• **Dataset extract**:
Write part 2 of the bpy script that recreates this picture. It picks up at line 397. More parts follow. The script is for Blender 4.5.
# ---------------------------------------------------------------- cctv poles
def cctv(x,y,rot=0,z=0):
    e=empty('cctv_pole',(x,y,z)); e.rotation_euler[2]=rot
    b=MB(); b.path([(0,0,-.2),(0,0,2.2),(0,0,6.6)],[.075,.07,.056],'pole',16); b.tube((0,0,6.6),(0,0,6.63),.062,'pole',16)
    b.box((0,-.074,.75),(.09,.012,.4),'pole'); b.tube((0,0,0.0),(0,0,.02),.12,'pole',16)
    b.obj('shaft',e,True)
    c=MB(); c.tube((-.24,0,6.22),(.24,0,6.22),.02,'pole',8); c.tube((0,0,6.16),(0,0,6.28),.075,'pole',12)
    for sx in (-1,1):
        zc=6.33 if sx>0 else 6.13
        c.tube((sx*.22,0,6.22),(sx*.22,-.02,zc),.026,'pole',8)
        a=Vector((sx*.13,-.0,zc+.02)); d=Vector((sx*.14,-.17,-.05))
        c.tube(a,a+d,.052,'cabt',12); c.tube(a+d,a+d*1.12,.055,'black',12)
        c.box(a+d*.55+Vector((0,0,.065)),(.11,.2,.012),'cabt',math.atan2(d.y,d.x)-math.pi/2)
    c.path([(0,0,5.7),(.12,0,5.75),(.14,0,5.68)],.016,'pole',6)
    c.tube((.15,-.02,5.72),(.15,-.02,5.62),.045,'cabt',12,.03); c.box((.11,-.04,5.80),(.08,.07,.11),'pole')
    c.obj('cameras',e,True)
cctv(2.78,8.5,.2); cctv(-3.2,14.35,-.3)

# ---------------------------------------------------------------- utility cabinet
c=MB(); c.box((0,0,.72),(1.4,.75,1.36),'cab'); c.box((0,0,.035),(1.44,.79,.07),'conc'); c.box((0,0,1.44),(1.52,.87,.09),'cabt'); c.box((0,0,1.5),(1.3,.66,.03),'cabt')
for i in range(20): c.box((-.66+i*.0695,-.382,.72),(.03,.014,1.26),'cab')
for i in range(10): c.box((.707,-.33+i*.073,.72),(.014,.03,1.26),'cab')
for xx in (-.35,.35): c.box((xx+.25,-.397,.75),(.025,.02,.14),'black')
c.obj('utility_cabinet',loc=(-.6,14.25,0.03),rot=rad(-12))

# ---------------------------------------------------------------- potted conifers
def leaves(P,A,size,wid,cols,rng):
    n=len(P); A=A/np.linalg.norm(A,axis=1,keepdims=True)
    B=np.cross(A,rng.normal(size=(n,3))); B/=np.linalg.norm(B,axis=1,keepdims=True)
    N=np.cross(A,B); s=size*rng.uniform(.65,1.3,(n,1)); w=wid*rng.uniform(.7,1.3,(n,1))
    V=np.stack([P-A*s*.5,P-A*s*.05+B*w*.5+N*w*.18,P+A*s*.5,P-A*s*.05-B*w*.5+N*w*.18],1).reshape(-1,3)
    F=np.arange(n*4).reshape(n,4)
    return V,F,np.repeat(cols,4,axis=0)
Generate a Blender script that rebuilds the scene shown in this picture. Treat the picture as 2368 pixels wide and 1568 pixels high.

• **Exercise prompt**:
How many lines of the entries above hold the string "this"? Reply with the number alone.

• **In response**:
2